Soutenu par le Président de la République, Michel Sleiman qui considérait le Mariage civile comme un moyen pour éradiquer le communautarisme et renforcer notre unité nationale, le couple fera cependant l’objet d’une désapprobation du Premier Ministre Nagib Mikati: “Les circonstances actuelles ne permettent pas d’aborder de nouveaux sujets controversés qui divisent“, avait-il indiqué, sous-entendant l’opposition des instances religieuses musulmanes à ce projet.

Le Mufti de la République, le cheikh Mohammed Rachid Qabbani, avait alors décrété que tout dignitaire musulman se prononçant en faveur du mariage civil “est apostat et hors de la religion musulmane”.

Le refus de Nouhad Machnouk

Changement de ton à l’arrivée de Nouhad Machnouk au Ministère de l’Intérieur, en 2015.

Ce dernier estimant qu’en dépit de la reconnaissance de la disposition utilisée en 2013, la mise en oeuvre de l’article 60 de la loi de 1936 nécessite également la mise en place de l’article 16 de la même loi définissant les cadres juridiques à utiliser.
Restant pour l’heure inappliqués, les dispositions permettant le mariage civil au Liban sont pour l’heure caduques, toujours selon Nouhad Machnouk. 
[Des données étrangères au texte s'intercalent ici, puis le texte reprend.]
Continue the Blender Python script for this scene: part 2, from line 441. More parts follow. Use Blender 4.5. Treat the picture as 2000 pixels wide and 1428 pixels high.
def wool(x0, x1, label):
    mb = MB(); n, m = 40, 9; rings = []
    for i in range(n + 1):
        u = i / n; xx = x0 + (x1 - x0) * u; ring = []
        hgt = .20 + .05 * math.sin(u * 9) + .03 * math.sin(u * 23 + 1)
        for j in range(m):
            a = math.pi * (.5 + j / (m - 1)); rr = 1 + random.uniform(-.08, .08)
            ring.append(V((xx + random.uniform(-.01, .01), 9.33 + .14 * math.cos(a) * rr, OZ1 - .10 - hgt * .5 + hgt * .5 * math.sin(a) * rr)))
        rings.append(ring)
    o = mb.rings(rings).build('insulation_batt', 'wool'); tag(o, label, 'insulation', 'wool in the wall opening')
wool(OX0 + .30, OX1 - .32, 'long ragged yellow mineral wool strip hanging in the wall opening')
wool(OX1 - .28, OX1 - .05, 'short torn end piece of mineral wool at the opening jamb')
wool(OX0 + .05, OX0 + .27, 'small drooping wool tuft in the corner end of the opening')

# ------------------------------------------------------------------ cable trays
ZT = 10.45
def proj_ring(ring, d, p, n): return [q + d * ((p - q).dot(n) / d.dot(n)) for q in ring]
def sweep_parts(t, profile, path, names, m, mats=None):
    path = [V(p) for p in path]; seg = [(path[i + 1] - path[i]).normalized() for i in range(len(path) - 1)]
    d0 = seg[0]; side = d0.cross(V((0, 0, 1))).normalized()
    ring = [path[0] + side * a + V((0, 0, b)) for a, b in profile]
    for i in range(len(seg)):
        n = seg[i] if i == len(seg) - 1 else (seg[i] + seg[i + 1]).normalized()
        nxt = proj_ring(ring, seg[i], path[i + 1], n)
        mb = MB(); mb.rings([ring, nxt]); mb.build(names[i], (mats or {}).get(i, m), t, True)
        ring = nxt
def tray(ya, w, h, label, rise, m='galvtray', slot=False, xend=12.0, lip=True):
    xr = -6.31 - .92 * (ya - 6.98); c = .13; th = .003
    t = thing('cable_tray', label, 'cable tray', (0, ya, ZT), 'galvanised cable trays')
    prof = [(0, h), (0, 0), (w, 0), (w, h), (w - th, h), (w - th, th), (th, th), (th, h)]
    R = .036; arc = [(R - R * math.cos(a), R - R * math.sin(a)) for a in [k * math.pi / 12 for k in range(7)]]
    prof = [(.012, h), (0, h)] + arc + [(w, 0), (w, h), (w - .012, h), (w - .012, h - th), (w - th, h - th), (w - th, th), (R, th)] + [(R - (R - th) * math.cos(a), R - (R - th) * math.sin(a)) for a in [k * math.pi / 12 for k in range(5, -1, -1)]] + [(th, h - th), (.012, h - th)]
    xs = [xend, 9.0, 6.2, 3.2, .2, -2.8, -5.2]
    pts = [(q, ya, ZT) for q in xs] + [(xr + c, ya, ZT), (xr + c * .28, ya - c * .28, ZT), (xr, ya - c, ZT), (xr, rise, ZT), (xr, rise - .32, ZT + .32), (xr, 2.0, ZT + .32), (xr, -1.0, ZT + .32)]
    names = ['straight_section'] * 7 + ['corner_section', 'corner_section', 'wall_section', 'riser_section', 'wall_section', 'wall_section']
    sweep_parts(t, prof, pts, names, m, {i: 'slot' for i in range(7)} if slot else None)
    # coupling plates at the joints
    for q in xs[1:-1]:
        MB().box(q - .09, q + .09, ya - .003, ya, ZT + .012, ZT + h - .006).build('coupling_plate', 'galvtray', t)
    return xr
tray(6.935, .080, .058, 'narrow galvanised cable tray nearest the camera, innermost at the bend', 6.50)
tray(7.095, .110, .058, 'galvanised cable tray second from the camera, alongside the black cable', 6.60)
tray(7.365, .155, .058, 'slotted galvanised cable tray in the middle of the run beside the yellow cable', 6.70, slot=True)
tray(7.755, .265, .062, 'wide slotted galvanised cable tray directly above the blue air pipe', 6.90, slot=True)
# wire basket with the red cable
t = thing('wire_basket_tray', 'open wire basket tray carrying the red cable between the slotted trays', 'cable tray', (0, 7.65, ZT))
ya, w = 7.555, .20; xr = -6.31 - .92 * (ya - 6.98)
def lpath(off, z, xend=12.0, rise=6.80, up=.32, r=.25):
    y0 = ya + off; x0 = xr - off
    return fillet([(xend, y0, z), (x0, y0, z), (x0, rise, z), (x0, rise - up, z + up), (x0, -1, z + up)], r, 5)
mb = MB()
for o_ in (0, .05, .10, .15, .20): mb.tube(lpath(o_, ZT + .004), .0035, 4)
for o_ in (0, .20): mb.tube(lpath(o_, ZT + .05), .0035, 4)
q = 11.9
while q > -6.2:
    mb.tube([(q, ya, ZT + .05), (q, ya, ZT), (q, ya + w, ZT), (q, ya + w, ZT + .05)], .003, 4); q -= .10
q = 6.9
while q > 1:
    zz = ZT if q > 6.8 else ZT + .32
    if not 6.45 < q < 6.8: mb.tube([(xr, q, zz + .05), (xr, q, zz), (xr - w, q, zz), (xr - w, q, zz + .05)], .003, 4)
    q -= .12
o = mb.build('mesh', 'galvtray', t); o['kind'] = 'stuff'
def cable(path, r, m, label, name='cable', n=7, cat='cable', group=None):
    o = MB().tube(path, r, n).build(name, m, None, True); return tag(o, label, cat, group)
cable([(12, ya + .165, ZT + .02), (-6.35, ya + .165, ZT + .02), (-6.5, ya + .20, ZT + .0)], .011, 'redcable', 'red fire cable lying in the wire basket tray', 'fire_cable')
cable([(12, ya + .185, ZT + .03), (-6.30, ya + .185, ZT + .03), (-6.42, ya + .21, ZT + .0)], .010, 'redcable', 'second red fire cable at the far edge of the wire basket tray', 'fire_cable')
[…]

Le débat sur le Mariage Civil relancé par Raya Hassan

Succédant à Nouhad Machnouk, Raya Hassan, proche de Saad Hariri, première femme à obtenir dans le Monde Arabe, le poste de Ministre de l’intérieur, a relancé la question du Mariage Civil.

Elle s’est ainsi exprimée en faveur de la mise en place d’un mariage civil optionnel au Liban. S’adressant au Premier Ministre, elle lui aurait demandé d’évoquer ce sujet avec les autorités religieuses. Ce projet cependant risque de finir dans les oubliettes, en raison de l’opposition même de Deir el Fatwa, comme déjà signalé.